• Data shown:
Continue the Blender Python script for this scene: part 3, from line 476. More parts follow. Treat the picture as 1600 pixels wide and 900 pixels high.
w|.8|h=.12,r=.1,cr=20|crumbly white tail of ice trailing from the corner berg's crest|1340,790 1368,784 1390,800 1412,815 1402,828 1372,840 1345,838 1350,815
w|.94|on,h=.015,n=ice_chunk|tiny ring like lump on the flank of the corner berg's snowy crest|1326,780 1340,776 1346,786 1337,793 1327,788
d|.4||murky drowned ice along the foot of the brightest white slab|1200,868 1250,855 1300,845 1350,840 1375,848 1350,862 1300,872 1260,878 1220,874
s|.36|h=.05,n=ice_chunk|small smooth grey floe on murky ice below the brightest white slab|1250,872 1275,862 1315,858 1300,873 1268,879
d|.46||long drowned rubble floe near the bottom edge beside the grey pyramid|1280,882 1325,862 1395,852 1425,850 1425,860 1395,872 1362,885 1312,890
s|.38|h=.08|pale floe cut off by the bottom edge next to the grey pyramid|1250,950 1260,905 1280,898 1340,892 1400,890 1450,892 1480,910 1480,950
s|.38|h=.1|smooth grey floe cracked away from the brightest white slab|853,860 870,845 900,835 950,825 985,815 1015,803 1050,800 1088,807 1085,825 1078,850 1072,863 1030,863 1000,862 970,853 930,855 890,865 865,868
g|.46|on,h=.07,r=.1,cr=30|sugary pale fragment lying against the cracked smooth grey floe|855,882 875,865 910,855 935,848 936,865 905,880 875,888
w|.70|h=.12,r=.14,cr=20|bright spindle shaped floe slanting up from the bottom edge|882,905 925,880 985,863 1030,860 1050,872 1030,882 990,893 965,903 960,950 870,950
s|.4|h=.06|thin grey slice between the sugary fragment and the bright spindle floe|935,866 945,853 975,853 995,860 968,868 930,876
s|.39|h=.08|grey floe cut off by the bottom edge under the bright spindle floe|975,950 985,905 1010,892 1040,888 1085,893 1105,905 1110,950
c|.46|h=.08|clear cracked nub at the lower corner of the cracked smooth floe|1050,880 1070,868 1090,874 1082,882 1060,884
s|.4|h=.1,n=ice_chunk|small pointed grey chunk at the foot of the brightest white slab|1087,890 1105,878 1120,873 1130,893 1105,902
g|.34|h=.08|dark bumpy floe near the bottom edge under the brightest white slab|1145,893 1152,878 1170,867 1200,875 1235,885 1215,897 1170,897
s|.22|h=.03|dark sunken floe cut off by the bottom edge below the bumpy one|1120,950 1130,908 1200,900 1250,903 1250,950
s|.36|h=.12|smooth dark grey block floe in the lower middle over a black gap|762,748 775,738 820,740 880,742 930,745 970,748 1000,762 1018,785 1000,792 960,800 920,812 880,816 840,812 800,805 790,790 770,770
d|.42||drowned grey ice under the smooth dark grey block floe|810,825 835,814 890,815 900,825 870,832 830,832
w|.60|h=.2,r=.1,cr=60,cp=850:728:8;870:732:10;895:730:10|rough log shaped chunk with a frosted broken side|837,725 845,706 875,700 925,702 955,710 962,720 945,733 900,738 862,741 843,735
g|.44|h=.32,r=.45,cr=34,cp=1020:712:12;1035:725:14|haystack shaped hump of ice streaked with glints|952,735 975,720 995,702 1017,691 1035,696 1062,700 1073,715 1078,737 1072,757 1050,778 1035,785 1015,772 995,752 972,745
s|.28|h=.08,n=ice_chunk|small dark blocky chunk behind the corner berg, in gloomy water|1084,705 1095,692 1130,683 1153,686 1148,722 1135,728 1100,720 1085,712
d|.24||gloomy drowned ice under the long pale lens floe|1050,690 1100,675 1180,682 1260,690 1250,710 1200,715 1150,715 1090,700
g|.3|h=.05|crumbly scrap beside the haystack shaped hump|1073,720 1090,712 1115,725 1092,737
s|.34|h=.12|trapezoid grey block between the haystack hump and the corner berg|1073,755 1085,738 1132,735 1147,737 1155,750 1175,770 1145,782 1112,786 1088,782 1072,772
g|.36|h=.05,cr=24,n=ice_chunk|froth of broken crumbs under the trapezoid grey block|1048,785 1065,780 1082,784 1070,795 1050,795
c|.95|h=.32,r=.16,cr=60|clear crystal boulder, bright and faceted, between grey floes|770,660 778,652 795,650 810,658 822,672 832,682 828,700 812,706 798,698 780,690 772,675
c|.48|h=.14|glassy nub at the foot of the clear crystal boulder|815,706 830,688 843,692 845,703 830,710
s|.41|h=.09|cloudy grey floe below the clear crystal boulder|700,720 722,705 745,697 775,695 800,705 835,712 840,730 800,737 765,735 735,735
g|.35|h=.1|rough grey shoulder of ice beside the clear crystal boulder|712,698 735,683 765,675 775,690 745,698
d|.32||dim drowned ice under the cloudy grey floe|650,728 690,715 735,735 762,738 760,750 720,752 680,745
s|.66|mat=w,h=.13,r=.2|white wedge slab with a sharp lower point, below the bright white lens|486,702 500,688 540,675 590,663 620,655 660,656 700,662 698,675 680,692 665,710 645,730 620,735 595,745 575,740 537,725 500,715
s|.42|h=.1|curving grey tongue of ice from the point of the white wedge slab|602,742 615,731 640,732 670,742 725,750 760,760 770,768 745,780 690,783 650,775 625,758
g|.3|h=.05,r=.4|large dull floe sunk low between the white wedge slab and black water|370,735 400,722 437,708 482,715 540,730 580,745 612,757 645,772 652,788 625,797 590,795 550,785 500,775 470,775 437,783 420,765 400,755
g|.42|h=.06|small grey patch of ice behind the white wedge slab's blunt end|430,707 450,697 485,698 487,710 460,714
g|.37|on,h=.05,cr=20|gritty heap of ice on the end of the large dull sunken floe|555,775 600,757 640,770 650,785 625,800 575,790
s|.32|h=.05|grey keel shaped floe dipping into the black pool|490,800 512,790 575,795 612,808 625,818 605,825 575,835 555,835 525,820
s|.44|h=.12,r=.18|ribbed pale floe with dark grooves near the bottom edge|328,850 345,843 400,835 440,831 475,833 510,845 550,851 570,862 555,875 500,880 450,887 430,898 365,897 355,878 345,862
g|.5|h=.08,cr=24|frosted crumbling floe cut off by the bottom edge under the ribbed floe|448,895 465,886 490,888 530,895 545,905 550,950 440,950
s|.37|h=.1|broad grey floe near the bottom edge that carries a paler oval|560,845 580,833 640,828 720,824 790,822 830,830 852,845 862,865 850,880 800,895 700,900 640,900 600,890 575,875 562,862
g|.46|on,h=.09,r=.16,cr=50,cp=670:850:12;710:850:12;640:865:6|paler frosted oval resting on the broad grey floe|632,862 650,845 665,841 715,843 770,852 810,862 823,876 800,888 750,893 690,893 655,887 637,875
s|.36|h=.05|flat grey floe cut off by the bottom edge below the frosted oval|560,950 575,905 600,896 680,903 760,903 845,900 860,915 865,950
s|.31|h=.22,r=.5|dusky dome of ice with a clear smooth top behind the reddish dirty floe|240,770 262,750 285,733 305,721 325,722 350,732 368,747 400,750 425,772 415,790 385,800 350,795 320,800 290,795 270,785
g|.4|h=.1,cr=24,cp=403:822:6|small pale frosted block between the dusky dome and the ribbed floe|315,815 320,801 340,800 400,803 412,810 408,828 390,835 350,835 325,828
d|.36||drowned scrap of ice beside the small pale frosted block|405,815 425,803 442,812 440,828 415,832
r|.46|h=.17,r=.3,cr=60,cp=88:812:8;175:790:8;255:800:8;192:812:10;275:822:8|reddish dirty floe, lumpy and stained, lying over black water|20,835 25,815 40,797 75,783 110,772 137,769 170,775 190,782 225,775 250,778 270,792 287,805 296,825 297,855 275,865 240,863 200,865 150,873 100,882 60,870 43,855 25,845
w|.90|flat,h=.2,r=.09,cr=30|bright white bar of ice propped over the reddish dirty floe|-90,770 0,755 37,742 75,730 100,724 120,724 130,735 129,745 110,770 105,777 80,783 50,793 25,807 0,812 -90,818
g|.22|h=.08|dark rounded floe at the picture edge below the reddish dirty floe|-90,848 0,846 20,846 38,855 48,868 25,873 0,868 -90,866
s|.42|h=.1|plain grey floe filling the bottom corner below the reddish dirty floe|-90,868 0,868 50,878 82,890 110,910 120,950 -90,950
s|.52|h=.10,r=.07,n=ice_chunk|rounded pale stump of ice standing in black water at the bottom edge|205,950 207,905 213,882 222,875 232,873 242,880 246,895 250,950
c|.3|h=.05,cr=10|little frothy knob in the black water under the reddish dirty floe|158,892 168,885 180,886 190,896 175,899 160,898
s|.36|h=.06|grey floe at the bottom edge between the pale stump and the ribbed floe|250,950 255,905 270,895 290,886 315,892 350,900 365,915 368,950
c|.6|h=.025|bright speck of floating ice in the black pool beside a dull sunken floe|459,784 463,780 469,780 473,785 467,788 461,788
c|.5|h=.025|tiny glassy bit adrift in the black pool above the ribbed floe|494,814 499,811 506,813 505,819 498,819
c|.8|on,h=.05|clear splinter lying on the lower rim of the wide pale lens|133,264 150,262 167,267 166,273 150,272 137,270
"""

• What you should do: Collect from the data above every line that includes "wide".

• Solution for this problem:
Continue the Blender Python script for this scene: part 3, from line 476. More parts follow. Treat the picture as 1600 pixels wide and 900 pixels high.
c|.8|on,h=.05|clear splinter lying on the lower rim of the wide pale lens|133,264 150,262 167,267 166,273 150,272 137,270